Did the "wholesale" cost to them jumped from $0.00001 per year to $0.00003, or from $10 to $30? Because I severely doubt the cost to maintain a list saying amazon pretend-owns some made-up computer numbers costs anywhere in the same galaxy as a "tens of dollars per number per year" magnitude.

If it does cost them that much, then whatever organization is in charge of issuing these numbers probably needs much tighter international regulation.
Actually they do cost a lot of money. All the so called "free" ones where given out years ago. In theory at least if a company were to stop using them they were suppose to be returned to the organizations that control them but that does not happen in the real world.

I know years ago when Nortel went bankrupt they had a number of large IP blocks. They had a class A block and some other class b and c blocks. I know microsoft paid a lot of money to get control of some of them.

In effect they are scalped by who ever has control and sell them to the highest bidder even though they are not suppose to be able to do that. Many companies that used to run their own data centers needed blocks of IP addresses now that they run in the cloud they no longer need them. I know a company that I used to work for traded blocks of IP for free data center services for a period of time to cloudflare when they moved their stuff to the cloudflare data centers.

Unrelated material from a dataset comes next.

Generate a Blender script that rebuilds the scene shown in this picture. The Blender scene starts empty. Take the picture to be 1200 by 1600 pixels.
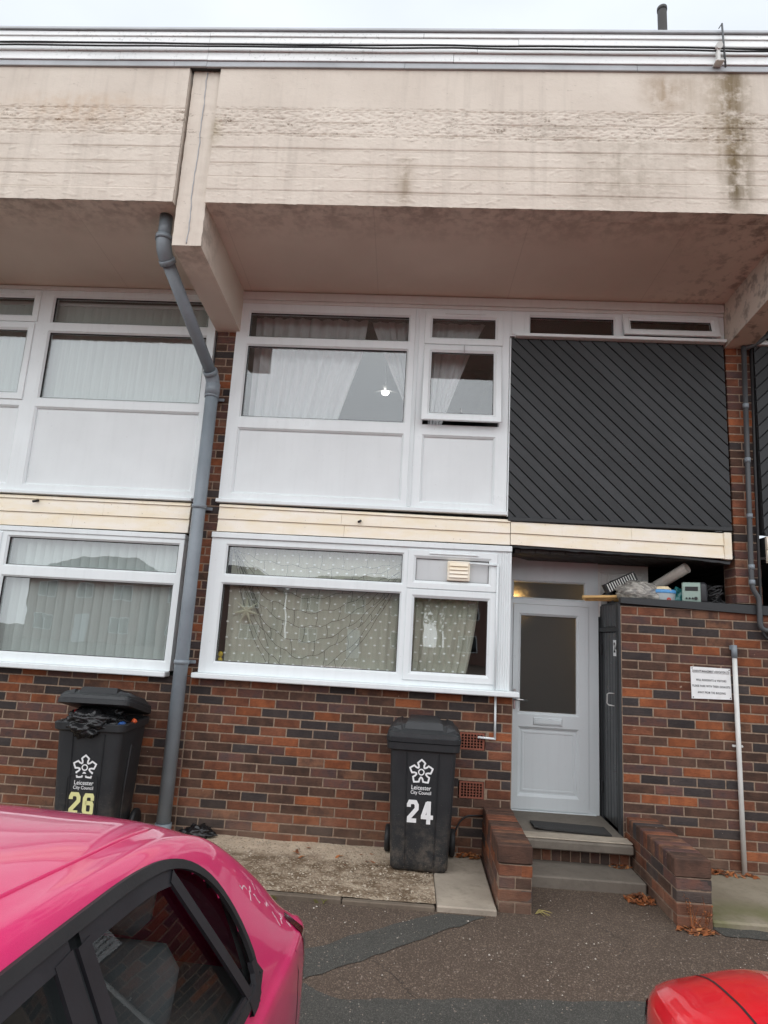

There are actually a lot that are not being used properly. Like microsoft many of the very large companies that have been around for years still use public IP on their internal lan even though there is no need or direct connection to the internet. This was all back in early days of the internet where it was not as important to have massive levels of firewalls between your internal networks and the internet. Home internet was via dialup modem and only very large companies and colleges has real internet access.

Someday maybe some accountant will decide the cost to redo all the internal IP blocks is worth selling the public IP.